▶ [Problem to solve]
All lines in the records below from the line with "Write the bpy" through the line with "C = scene.collection" are to be given again exactly, both ends included; the pictures are to be left out.
## BEGIN
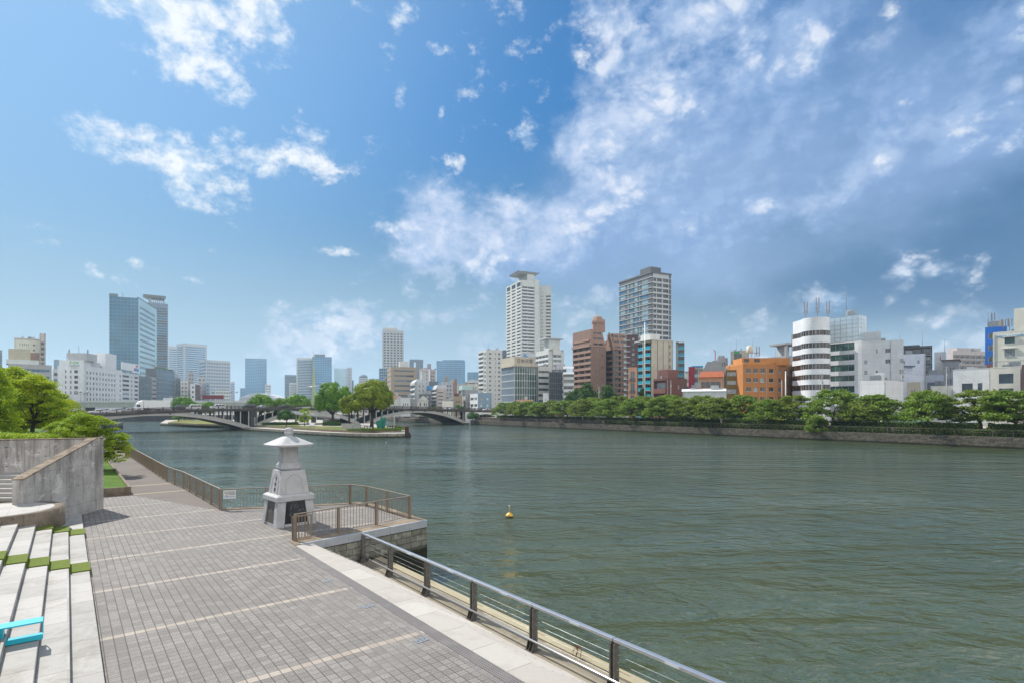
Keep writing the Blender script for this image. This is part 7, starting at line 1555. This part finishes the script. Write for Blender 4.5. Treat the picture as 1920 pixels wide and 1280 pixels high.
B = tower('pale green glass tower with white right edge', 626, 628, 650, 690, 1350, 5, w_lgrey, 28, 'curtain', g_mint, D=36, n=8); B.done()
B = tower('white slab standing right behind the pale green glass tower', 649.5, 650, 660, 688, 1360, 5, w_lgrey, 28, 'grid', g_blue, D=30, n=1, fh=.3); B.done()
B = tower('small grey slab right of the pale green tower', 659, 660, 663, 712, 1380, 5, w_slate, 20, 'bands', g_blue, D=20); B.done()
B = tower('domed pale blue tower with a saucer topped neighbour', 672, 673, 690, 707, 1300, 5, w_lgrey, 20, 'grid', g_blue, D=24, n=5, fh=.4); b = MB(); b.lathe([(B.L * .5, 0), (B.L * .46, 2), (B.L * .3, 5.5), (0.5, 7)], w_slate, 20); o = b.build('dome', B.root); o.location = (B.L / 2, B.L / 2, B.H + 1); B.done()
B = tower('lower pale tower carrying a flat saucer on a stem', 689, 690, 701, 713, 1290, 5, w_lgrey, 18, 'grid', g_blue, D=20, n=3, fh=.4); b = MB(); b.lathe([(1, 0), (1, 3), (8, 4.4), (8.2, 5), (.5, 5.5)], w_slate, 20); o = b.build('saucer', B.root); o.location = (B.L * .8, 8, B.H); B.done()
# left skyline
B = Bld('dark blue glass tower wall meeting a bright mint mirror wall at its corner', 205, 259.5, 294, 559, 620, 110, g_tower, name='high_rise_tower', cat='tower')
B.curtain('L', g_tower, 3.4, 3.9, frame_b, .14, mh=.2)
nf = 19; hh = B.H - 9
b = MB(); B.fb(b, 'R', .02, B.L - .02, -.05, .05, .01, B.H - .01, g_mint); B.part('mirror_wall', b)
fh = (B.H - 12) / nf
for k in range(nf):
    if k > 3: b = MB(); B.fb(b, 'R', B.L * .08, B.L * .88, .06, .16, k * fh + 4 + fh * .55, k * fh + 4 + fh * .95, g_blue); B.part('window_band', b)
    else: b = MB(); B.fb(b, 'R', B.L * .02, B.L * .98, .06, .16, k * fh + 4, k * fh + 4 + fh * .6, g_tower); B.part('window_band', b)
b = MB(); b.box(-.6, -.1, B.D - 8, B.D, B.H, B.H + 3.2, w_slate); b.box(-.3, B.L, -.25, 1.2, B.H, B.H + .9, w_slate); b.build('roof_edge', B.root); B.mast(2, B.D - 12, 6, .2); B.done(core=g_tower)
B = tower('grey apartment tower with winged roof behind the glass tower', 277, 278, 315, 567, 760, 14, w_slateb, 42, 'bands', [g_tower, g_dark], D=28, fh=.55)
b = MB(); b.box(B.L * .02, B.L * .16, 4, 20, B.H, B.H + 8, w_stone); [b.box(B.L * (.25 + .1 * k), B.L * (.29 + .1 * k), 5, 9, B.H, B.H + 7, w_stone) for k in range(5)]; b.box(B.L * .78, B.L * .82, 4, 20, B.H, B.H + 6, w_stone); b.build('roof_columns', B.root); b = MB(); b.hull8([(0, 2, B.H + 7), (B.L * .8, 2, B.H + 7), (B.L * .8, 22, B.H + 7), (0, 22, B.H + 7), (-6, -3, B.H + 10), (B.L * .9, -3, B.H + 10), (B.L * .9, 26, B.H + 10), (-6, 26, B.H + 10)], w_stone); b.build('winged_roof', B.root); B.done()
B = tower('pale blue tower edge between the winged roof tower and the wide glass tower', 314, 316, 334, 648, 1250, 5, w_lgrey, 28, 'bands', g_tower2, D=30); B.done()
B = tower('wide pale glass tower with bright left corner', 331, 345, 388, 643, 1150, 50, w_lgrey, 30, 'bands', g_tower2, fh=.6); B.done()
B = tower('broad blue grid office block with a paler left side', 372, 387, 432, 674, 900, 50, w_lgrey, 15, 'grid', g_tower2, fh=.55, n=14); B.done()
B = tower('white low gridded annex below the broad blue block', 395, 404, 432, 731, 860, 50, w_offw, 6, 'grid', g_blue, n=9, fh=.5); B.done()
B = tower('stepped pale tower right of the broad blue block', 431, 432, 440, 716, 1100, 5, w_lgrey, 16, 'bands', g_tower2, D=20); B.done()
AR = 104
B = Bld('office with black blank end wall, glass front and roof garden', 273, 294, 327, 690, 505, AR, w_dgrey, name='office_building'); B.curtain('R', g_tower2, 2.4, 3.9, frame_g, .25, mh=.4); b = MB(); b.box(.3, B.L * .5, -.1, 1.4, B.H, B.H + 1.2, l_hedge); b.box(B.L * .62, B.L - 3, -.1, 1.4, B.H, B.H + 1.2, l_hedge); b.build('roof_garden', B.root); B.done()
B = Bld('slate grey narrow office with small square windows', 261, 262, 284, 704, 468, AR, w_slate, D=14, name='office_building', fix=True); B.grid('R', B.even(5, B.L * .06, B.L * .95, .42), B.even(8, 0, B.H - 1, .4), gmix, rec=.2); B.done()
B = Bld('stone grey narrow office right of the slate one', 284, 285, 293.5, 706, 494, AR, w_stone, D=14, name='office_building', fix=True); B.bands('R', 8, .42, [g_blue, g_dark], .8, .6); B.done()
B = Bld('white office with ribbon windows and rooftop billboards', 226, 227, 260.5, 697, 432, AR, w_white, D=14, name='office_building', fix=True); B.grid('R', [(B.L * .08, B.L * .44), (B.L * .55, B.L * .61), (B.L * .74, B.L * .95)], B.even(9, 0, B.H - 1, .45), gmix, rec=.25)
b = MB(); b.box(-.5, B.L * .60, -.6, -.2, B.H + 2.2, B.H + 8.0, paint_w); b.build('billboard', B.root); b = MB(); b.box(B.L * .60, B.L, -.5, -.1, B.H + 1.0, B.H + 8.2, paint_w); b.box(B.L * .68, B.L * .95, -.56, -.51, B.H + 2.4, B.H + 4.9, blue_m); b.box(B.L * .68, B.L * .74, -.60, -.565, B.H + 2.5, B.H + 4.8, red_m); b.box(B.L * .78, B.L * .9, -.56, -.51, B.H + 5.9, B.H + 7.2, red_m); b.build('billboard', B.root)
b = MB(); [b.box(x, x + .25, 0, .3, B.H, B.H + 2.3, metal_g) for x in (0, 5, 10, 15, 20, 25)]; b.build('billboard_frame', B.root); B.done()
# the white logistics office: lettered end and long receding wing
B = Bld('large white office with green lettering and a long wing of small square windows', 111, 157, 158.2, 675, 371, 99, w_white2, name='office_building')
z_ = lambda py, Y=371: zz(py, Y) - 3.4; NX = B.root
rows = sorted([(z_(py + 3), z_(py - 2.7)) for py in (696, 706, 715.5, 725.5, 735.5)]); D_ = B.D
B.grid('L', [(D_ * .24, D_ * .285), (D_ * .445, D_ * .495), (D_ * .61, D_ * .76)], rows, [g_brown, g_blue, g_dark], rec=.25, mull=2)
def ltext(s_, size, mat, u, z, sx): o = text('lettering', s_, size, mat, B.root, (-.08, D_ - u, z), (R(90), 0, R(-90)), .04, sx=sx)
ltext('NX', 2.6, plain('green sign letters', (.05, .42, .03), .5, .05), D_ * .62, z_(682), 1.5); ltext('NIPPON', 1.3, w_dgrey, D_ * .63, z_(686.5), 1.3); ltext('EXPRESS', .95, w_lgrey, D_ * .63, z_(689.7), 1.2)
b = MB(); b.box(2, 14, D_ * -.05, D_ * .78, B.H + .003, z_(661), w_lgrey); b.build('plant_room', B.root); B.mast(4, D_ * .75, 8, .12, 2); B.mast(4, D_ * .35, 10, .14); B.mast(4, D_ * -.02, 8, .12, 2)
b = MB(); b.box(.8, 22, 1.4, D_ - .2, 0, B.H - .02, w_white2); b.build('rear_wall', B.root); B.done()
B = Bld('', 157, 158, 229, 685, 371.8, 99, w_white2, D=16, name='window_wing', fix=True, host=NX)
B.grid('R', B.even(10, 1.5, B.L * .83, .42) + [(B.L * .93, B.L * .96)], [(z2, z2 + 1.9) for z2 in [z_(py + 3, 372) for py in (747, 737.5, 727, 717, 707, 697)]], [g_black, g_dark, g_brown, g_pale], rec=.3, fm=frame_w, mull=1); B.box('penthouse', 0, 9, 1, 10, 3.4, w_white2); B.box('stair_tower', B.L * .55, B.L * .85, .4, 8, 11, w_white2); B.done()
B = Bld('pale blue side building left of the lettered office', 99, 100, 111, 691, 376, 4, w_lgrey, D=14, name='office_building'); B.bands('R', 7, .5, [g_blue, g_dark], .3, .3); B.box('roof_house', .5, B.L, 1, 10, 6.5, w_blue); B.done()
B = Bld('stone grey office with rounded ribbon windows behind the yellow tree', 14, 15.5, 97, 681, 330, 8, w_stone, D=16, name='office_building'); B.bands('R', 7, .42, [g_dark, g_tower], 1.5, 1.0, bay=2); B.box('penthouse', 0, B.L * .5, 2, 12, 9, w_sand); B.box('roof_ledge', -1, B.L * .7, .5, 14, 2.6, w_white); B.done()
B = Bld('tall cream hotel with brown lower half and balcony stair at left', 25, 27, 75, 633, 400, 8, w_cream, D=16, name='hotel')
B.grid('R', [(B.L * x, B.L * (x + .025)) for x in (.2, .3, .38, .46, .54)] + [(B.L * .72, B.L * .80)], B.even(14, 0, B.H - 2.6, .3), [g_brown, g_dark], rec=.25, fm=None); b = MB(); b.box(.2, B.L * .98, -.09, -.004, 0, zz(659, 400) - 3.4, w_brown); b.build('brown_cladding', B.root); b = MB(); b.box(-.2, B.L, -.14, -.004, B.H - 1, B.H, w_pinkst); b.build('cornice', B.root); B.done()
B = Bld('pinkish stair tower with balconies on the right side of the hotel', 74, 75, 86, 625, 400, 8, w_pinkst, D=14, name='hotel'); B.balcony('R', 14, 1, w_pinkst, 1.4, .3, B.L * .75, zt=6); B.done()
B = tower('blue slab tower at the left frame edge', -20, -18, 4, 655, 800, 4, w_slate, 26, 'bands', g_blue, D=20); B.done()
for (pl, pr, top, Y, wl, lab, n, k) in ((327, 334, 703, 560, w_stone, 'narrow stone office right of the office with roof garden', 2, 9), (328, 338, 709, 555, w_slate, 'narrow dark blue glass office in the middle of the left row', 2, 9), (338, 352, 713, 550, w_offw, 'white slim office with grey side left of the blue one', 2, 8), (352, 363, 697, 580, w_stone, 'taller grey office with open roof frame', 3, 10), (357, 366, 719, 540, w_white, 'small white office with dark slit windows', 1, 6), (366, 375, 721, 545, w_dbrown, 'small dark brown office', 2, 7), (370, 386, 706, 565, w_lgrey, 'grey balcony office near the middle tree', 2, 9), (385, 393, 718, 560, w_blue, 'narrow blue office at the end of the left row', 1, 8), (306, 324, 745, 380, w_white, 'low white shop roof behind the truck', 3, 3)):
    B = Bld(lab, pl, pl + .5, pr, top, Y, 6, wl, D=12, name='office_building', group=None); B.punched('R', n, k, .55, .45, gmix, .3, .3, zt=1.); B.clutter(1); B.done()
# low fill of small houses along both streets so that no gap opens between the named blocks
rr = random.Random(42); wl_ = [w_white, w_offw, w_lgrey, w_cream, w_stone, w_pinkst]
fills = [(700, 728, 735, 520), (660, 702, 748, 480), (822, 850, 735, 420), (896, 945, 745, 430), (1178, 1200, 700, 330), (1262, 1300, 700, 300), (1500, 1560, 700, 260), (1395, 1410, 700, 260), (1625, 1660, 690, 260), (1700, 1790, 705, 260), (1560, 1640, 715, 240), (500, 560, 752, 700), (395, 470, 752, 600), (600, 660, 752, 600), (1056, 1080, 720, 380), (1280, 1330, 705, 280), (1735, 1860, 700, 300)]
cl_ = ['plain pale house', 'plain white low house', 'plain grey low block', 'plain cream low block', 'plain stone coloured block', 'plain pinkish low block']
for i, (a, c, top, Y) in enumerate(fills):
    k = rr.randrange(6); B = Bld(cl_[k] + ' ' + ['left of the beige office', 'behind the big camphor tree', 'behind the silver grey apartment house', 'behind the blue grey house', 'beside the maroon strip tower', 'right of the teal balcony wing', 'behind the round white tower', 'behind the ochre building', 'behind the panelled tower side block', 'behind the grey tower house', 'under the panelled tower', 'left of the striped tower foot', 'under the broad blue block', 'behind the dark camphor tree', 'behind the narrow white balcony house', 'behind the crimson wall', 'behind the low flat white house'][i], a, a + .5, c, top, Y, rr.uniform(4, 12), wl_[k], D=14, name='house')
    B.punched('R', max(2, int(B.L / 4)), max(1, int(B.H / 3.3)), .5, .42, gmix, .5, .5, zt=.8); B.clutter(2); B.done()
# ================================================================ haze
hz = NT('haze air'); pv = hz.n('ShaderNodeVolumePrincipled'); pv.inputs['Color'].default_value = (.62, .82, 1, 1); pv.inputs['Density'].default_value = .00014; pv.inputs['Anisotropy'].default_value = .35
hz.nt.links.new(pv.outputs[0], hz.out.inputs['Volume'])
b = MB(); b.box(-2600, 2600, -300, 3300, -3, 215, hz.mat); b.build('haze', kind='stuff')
## END
## BEGIN
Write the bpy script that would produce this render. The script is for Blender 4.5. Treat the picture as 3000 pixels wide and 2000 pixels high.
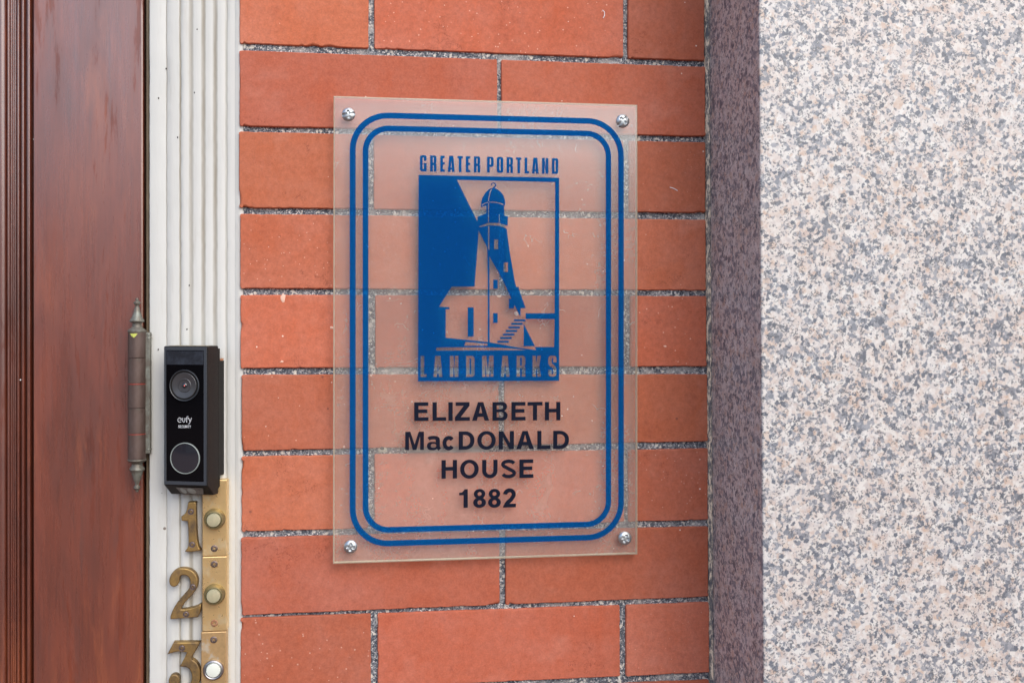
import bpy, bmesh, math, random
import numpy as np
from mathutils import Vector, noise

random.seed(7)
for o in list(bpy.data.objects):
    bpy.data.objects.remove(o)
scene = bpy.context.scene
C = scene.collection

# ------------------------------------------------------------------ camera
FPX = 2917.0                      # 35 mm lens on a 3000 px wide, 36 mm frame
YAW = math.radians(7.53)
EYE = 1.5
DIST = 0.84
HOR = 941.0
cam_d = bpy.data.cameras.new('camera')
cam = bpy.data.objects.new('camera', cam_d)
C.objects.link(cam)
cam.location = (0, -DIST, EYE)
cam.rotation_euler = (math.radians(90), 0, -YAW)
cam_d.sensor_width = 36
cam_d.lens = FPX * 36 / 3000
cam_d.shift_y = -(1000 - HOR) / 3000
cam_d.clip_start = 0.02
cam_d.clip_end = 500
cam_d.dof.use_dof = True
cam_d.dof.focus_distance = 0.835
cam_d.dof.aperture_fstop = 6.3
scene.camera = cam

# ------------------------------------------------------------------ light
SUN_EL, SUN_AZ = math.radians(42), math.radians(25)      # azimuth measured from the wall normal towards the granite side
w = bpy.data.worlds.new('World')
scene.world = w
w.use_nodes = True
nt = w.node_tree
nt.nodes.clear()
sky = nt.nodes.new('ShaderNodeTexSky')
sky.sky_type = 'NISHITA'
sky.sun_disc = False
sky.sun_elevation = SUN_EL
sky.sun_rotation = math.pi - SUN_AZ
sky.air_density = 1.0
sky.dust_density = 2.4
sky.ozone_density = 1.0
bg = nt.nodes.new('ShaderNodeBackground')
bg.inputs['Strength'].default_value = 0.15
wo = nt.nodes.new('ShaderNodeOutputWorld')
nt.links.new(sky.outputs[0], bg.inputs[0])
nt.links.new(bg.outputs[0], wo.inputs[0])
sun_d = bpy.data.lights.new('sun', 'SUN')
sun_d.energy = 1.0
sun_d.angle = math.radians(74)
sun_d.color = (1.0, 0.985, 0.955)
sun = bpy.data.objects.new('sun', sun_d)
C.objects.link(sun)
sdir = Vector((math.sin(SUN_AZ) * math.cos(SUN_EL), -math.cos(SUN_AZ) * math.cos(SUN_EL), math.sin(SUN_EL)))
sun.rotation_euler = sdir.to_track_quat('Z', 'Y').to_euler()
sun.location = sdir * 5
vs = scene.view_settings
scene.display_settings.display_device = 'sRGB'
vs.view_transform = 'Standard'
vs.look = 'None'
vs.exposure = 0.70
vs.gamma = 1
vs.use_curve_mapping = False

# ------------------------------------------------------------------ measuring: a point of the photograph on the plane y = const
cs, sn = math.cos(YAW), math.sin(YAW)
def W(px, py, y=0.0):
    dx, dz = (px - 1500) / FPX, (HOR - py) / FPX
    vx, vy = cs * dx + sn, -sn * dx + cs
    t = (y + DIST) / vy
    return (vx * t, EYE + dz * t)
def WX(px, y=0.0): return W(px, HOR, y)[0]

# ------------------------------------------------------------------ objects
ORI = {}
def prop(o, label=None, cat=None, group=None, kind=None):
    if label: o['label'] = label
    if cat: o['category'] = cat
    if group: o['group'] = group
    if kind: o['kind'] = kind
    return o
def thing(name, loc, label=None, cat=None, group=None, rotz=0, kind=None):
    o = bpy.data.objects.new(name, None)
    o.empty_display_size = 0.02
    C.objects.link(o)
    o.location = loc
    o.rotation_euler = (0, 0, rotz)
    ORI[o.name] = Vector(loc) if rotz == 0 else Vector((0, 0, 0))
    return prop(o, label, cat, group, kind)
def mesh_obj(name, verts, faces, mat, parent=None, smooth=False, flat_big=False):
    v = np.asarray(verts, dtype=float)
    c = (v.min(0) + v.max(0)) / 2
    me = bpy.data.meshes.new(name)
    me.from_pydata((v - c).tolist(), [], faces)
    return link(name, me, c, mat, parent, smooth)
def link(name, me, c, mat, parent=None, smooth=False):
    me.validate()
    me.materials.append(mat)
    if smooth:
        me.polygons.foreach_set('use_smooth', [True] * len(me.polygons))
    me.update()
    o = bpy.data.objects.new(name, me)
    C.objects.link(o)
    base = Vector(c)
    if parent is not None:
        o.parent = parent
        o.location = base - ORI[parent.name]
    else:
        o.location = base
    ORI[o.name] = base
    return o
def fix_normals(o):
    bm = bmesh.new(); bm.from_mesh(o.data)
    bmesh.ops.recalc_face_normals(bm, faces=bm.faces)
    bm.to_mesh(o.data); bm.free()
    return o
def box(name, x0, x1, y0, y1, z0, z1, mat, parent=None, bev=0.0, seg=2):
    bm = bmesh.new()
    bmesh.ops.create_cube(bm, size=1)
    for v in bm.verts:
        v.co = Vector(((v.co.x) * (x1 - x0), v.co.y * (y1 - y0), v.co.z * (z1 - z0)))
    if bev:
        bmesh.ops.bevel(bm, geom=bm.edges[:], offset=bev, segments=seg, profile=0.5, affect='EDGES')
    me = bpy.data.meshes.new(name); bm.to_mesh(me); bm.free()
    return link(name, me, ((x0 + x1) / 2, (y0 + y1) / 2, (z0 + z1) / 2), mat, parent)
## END
## BEGIN
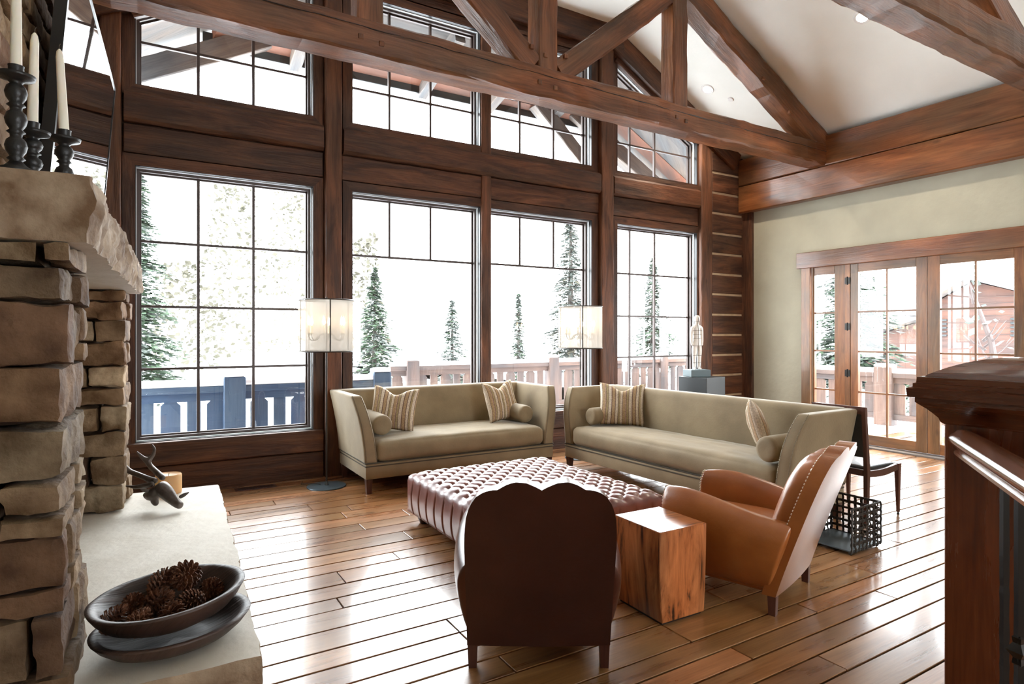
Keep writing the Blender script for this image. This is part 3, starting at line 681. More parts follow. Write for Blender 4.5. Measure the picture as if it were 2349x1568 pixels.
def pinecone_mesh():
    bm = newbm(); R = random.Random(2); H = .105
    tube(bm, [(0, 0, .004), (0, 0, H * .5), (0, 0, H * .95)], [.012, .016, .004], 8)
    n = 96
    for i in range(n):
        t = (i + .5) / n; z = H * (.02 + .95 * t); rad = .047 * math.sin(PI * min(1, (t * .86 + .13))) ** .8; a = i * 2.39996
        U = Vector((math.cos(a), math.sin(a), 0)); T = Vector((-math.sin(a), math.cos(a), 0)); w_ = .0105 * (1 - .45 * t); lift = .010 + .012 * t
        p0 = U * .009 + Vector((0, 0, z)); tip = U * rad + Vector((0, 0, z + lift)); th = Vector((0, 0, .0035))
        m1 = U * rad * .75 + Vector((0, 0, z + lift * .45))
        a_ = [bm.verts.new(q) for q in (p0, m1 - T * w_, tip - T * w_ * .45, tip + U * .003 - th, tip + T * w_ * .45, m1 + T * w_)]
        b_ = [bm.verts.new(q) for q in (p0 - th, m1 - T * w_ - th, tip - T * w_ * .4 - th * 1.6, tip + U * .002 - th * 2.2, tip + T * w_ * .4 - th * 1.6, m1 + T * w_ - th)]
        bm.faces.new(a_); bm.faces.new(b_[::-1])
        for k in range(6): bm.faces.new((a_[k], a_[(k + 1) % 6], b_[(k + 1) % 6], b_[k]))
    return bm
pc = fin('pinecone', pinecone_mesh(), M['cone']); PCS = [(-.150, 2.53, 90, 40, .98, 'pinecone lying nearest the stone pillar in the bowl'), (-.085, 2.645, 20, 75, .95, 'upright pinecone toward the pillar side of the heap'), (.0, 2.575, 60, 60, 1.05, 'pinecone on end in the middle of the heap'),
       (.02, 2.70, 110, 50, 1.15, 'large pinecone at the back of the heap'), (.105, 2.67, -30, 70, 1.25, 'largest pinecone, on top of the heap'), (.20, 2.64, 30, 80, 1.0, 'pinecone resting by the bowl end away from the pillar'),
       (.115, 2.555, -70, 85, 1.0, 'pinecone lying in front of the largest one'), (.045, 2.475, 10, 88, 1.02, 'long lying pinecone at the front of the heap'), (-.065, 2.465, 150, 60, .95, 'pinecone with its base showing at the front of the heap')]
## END
▶ [Reply]
Write the bpy script that would produce this render. The script is for Blender 4.5. Treat the picture as 3000 pixels wide and 2000 pixels high.
import bpy, bmesh, math, random
import numpy as np
from mathutils import Vector, noise

random.seed(7)
for o in list(bpy.data.objects):
    bpy.data.objects.remove(o)
scene = bpy.context.scene
C = scene.collection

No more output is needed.